John Elkann, CEO of Exor and grandson of Fiat tycoon Gianni Agnelli, posted a video message stating, “Juventus, our history, and our values are not for sale,” as reported by ESPN. He emphasized that the club has been part of his family for 102 years, with four generations having supported it through difficult times and celebrations, according to ESPN.
Exor’s Formal Statement
Exor reaffirmed it has no intention of selling any shares in Juventus to any third party, including Tether, making clear this wasn’t about the price but about preserving family ownership and legacy.
Tether’s Position
Tether already owns an 11.5% stake in Juventus, acquired earlier in 2014. TheScore and Insider Sports narrate that Tether CEO Paolo Ardoino stated his company was prepared to invest €1 billion in developing the club, saying, “Juventus has always been part of my life. I grew up with this team.”

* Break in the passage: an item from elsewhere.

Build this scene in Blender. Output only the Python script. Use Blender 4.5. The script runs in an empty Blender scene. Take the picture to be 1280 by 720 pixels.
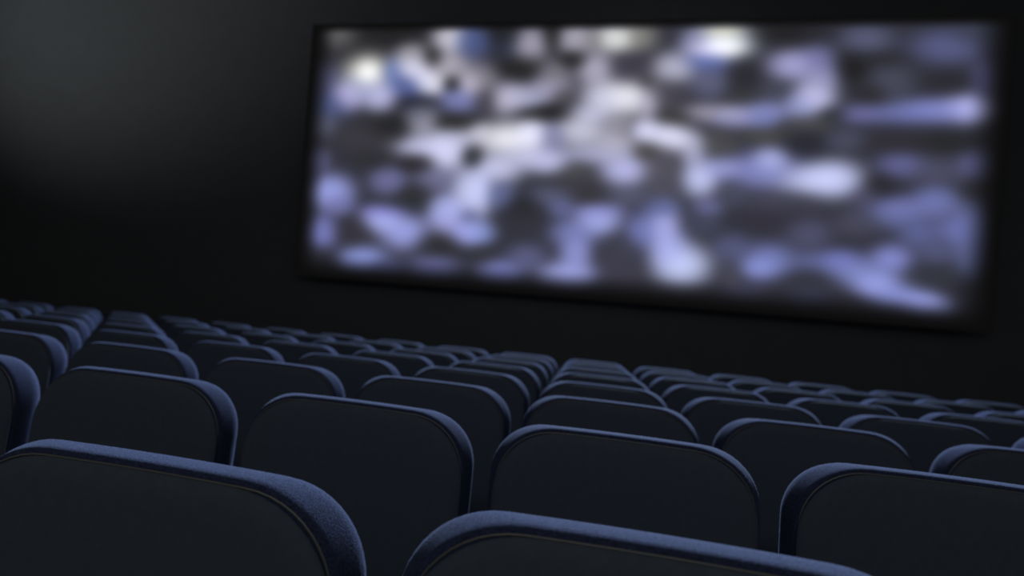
import bpy, bmesh, math
import numpy as np
from mathutils import Vector, Matrix

scene = bpy.context.scene
COL = scene.collection

# ------------------------------------------------------------------ numbers
CAM_AT = (-0.1291, 0.0539, 1.2514)
YAW, PITCH, ROLL, LENS = 0.16532, 0.08992, -0.09587, 16.492
SCREEN_AT = (-6.9438, 9.9539, 2.0380)
SCREEN_W, SCREEN_DY, SCREEN_DZ = 14.1274, -0.5494, 5.8234
PITCH_X, PITCH_Y, SEAT_W = 0.8229, 0.7200, 0.7697
SEAT_TOP = 0.98
WALL_Y = 10.45
CEIL_Z = 9.7
LEFT_X, RIGHT_X, BACK_Y = -19.0, 15.0, -3.0

# ------------------------------------------------------------------ helpers
def link(name, mesh, mat=None, parent=None, smooth=False):
    o = bpy.data.objects.new(name, mesh)
    COL.objects.link(o)
    if mat:
        mesh.materials.append(mat)
    if smooth:
        for p in mesh.polygons:
            p.use_smooth = True
    if parent:
        o.parent = parent
    return o

def mesh_from(name, verts, faces):
    me = bpy.data.meshes.new(name)
    me.from_pydata(verts, [], faces)
    bm = bmesh.new(); bm.from_mesh(me)
    bmesh.ops.recalc_face_normals(bm, faces=bm.faces)
    bm.to_mesh(me); bm.free()
    return me

def box_mesh(name, x0, x1, y0, y1, z0, z1, bevel=0.0, seg=3):
    bm = bmesh.new()
    bmesh.ops.create_cube(bm, size=1.0)
    for v in bm.verts:
        v.co = Vector((x0 + (v.co.x + .5) * (x1 - x0), y0 + (v.co.y + .5) * (y1 - y0), z0 + (v.co.z + .5) * (z1 - z0)))
    if bevel:
        bmesh.ops.bevel(bm, geom=list(bm.edges), offset=bevel, segments=seg, profile=.5, affect='EDGES')
    bmesh.ops.recalc_face_normals(bm, faces=bm.faces)
    me = bpy.data.meshes.new(name); bm.to_mesh(me); bm.free()
    return me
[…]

Tether has promoted its goal to “Make Juventus Great Again,” a play on Donald Trump’s slogan.
Context & Implications

The rejection represents a significant setback for cryptocurrency’s entry into elite European football ownership. While crypto companies have successfully secured sponsorships and launched fan tokens, outright ownership of a top-tier club remains elusive.
The Agnelli family has controlled Juventus since 1923 and this decision underscores that traditional sporting institutions prioritize heritage and long-term vision over even substantial financial offers.
Market Reaction: Decrypt reports that the Juventus Fan Token (JUV) dropped over 13% following the rejection, while Juventus Football Club shares jumped 14%, suggesting investors supported the family’s decision to maintain control.